» **Your instructions**
Write out every entry exactly as it appears.

[Start of Input rows]

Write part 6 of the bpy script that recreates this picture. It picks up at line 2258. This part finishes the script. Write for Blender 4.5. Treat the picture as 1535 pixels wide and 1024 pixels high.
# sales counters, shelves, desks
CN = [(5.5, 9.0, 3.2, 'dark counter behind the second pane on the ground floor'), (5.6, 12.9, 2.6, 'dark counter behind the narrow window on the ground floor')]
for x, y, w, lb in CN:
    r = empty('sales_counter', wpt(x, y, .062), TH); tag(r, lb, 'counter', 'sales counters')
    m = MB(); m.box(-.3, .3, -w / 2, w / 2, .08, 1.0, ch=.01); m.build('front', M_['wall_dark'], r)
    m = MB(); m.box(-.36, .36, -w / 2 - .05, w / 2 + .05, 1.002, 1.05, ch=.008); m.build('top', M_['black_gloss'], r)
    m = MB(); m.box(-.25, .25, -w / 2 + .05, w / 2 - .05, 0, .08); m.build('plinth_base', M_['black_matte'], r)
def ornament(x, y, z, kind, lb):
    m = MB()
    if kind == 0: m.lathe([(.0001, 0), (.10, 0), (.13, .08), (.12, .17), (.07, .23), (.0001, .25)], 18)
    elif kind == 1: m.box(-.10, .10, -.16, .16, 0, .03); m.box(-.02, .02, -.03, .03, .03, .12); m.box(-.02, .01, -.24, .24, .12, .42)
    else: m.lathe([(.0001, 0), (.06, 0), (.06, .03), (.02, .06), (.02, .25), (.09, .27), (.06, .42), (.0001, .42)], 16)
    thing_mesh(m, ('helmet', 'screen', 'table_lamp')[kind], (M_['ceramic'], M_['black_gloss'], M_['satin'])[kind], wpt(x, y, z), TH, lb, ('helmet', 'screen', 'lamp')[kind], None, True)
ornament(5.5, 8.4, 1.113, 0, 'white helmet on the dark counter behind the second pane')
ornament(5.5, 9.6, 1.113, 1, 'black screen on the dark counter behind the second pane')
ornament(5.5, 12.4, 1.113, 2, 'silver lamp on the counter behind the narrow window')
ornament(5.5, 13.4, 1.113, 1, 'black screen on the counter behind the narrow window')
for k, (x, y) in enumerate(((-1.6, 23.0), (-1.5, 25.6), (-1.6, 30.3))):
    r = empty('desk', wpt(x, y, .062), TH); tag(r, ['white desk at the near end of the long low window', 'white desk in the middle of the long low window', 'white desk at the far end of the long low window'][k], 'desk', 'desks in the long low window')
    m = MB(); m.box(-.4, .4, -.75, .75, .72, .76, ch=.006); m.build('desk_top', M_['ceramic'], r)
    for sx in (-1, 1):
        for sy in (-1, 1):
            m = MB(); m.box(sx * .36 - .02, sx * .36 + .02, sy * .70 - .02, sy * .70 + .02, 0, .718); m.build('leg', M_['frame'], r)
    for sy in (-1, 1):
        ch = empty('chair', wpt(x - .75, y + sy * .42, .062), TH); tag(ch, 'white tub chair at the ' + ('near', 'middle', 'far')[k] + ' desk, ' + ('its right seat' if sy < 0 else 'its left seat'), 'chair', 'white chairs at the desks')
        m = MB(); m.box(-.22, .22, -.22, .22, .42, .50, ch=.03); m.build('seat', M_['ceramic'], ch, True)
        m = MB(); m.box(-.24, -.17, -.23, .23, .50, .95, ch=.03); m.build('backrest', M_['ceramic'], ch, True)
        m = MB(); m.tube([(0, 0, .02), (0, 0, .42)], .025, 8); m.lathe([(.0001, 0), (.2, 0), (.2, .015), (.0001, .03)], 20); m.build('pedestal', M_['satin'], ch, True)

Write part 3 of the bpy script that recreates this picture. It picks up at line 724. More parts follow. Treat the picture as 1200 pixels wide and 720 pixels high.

[End of Input rows]

» **Exercise answer**
Write part 6 of the bpy script that recreates this picture. It picks up at line 2258. This part finishes the script. Write for Blender 4.5. Treat the picture as 1535 pixels wide and 1024 pixels high.
# sales counters, shelves, desks
CN = [(5.5, 9.0, 3.2, 'dark counter behind the second pane on the ground floor'), (5.6, 12.9, 2.6, 'dark counter behind the narrow window on the ground floor')]
for x, y, w, lb in CN:
    r = empty('sales_counter', wpt(x, y, .062), TH); tag(r, lb, 'counter', 'sales counters')
    m = MB(); m.box(-.3, .3, -w / 2, w / 2, .08, 1.0, ch=.01); m.build('front', M_['wall_dark'], r)
    m = MB(); m.box(-.36, .36, -w / 2 - .05, w / 2 + .05, 1.002, 1.05, ch=.008); m.build('top', M_['black_gloss'], r)
    m = MB(); m.box(-.25, .25, -w / 2 + .05, w / 2 - .05, 0, .08); m.build('plinth_base', M_['black_matte'], r)
def ornament(x, y, z, kind, lb):
    m = MB()
    if kind == 0: m.lathe([(.0001, 0), (.10, 0), (.13, .08), (.12, .17), (.07, .23), (.0001, .25)], 18)
    elif kind == 1: m.box(-.10, .10, -.16, .16, 0, .03); m.box(-.02, .02, -.03, .03, .03, .12); m.box(-.02, .01, -.24, .24, .12, .42)
    else: m.lathe([(.0001, 0), (.06, 0), (.06, .03), (.02, .06), (.02, .25), (.09, .27), (.06, .42), (.0001, .42)], 16)
    thing_mesh(m, ('helmet', 'screen', 'table_lamp')[kind], (M_['ceramic'], M_['black_gloss'], M_['satin'])[kind], wpt(x, y, z), TH, lb, ('helmet', 'screen', 'lamp')[kind], None, True)
ornament(5.5, 8.4, 1.113, 0, 'white helmet on the dark counter behind the second pane')
ornament(5.5, 9.6, 1.113, 1, 'black screen on the dark counter behind the second pane')
ornament(5.5, 12.4, 1.113, 2, 'silver lamp on the counter behind the narrow window')
ornament(5.5, 13.4, 1.113, 1, 'black screen on the counter behind the narrow window')
for k, (x, y) in enumerate(((-1.6, 23.0), (-1.5, 25.6), (-1.6, 30.3))):
    r = empty('desk', wpt(x, y, .062), TH); tag(r, ['white desk at the near end of the long low window', 'white desk in the middle of the long low window', 'white desk at the far end of the long low window'][k], 'desk', 'desks in the long low window')
    m = MB(); m.box(-.4, .4, -.75, .75, .72, .76, ch=.006); m.build('desk_top', M_['ceramic'], r)
    for sx in (-1, 1):
        for sy in (-1, 1):
            m = MB(); m.box(sx * .36 - .02, sx * .36 + .02, sy * .70 - .02, sy * .70 + .02, 0, .718); m.build('leg', M_['frame'], r)
    for sy in (-1, 1):
        ch = empty('chair', wpt(x - .75, y + sy * .42, .062), TH); tag(ch, 'white tub chair at the ' + ('near', 'middle', 'far')[k] + ' desk, ' + ('its right seat' if sy < 0 else 'its left seat'), 'chair', 'white chairs at the desks')
        m = MB(); m.box(-.22, .22, -.22, .22, .42, .50, ch=.03); m.build('seat', M_['ceramic'], ch, True)
        m = MB(); m.box(-.24, -.17, -.23, .23, .50, .95, ch=.03); m.build('backrest', M_['ceramic'], ch, True)
        m = MB(); m.tube([(0, 0, .02), (0, 0, .42)], .025, 8); m.lathe([(.0001, 0), (.2, 0), (.2, .015), (.0001, .03)], 20); m.build('pedestal', M_['satin'], ch, True)

Write part 3 of the bpy script that recreates this picture. It picks up at line 724. More parts follow. Treat the picture as 1200 pixels wide and 720 pixels high.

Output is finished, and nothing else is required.